# WHAT THE TASK REQUIRES
Look for the word "this" in each line and report the count of matching lines, with nothing added.

┄┄┄┄┄┄┄┄┄┄

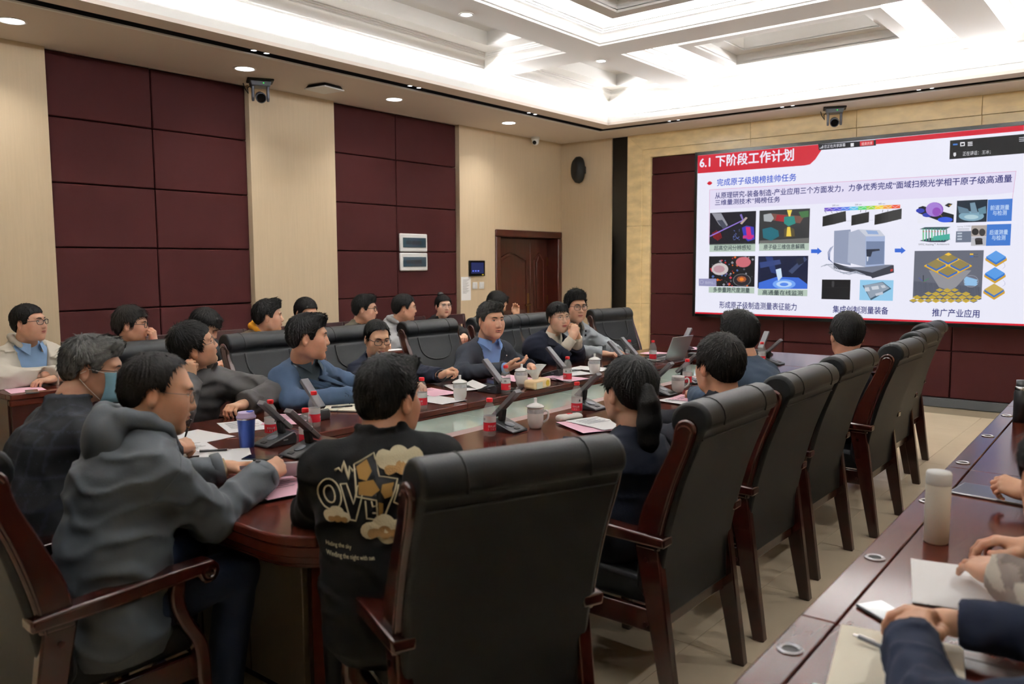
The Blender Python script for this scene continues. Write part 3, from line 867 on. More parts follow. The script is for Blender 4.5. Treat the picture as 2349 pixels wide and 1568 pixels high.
pg([(-4.387,1.333),(-4.367,1.315),(-4.386,1.297),(-4.406,1.315)],(200,50,60),3)
pg([(-4.625,1.482),(-4.615,1.473),(-4.625,1.464),(-4.635,1.473)],(210,70,90),3)
pg([(-4.394,1.436),(-4.383,1.426),(-4.394,1.416),(-4.404,1.426)],(90,90,100),3)
pg([(-4.172,1.459),(-4.158,1.446),(-4.171,1.433),(-4.185,1.446)],(150,150,160),3)
pg([(-4.308,1.342),(-4.292,1.327),(-4.308,1.312),(-4.324,1.327)],(200,50,60),3)
pg([(-4.156,1.313),(-4.14,1.298),(-4.155,1.283),(-4.171,1.298)],(230,110,40),3)
pg([(-4.249,1.547),(-4.235,1.534),(-4.248,1.521),(-4.262,1.534)],(90,90,100),3)
pg([(-4.318,1.404),(-4.309,1.395),(-4.318,1.387),(-4.327,1.395)],(90,90,100),3)
pg([(-4.495,1.62),(-4.481,1.607),(-4.494,1.595),(-4.508,1.607)],(210,70,90),3)
pg([(-4.091,1.634),(-4.073,1.618),(-4.09,1.601),(-4.107,1.618)],(150,150,160),3)
pg([(-4.142,1.654),(-4.13,1.642),(-4.141,1.631),(-4.153,1.642)],(150,150,160),3)
pg([(-4.155,1.648),(-4.14,1.634),(-4.154,1.62),(-4.169,1.634)],(200,50,60),3)
pg([(-4.428,1.454),(-4.413,1.441),(-4.427,1.427),(-4.442,1.44)],(80,110,170),3)
pg([(-4.352,1.302),(-4.341,1.293),(-4.351,1.283),(-4.362,1.292)],(200,50,60),3)
pg([(-4.583,1.478),(-4.562,1.458),(-4.583,1.439),(-4.604,1.458)],(150,150,160),3)
pg([(-4.479,1.572),(-4.463,1.557),(-4.479,1.542),(-4.496,1.557)],(80,110,170),3)
pg([(-4.461,1.324),(-4.441,1.306),(-4.461,1.287),(-4.481,1.305)],(150,150,160),3)
pg([(-4.426,1.349),(-4.414,1.338),(-4.425,1.327),(-4.437,1.338)],(90,90,100),3)
pg([(-4.261,1.633),(-4.24,1.614),(-4.26,1.595),(-4.281,1.614)],(90,90,100),3)
pg([(-4.488,1.439),(-4.471,1.423),(-4.488,1.407),(-4.505,1.423)],(80,110,170),3)
pg([(-4.396,1.568),(-4.386,1.559),(-4.396,1.549),(-4.406,1.559)],(80,110,170),3)
pg([(-4.64,1.516),(-4.625,1.502),(-4.64,1.488),(-4.655,1.502)],(200,50,60),3)
pg([(-4.428,1.447),(-4.42,1.439),(-4.428,1.432),(-4.436,1.439)],(210,70,90),3)
pg([(-4.288,1.499),(-4.271,1.484),(-4.287,1.469),(-4.303,1.484)],(80,110,170),3)
pg([(-4.3,1.563),(-4.286,1.551),(-4.299,1.539),(-4.312,1.551)],(90,90,100),3)
pg([(-4.61,1.426),(-4.588,1.407),(-4.609,1.387),(-4.631,1.407)],(80,110,170),3)
pg([(-4.289,1.558),(-4.274,1.544),(-4.288,1.53),(-4.303,1.544)],(230,110,40),3)
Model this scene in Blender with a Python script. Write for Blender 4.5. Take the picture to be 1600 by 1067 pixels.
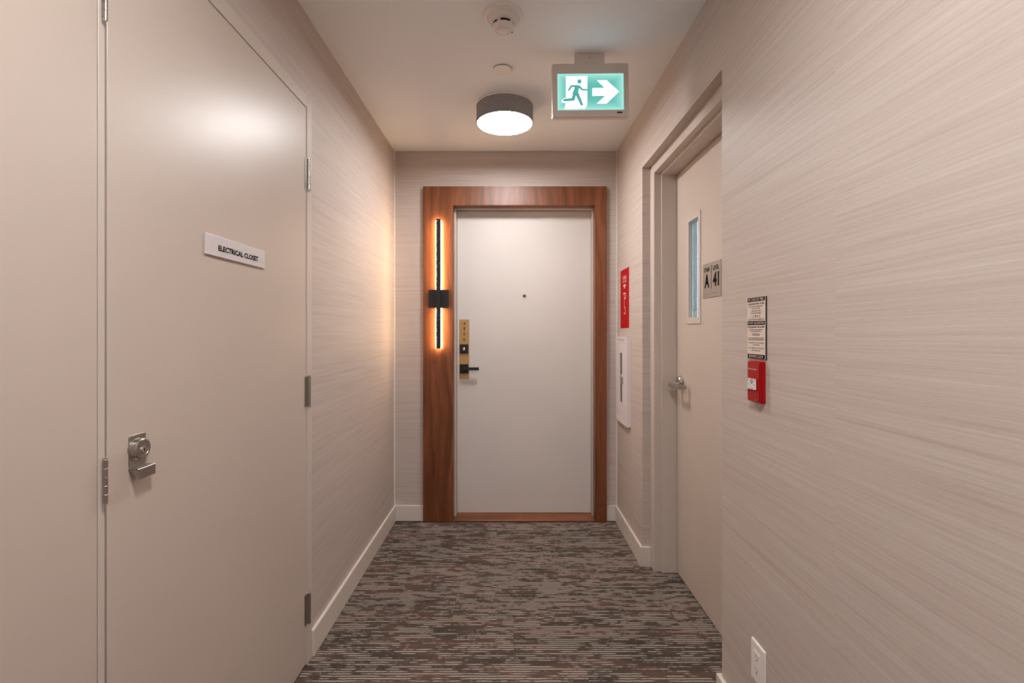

┄┄┄┄┄┄┄┄┄┄

# EXPECTED ANSWER
2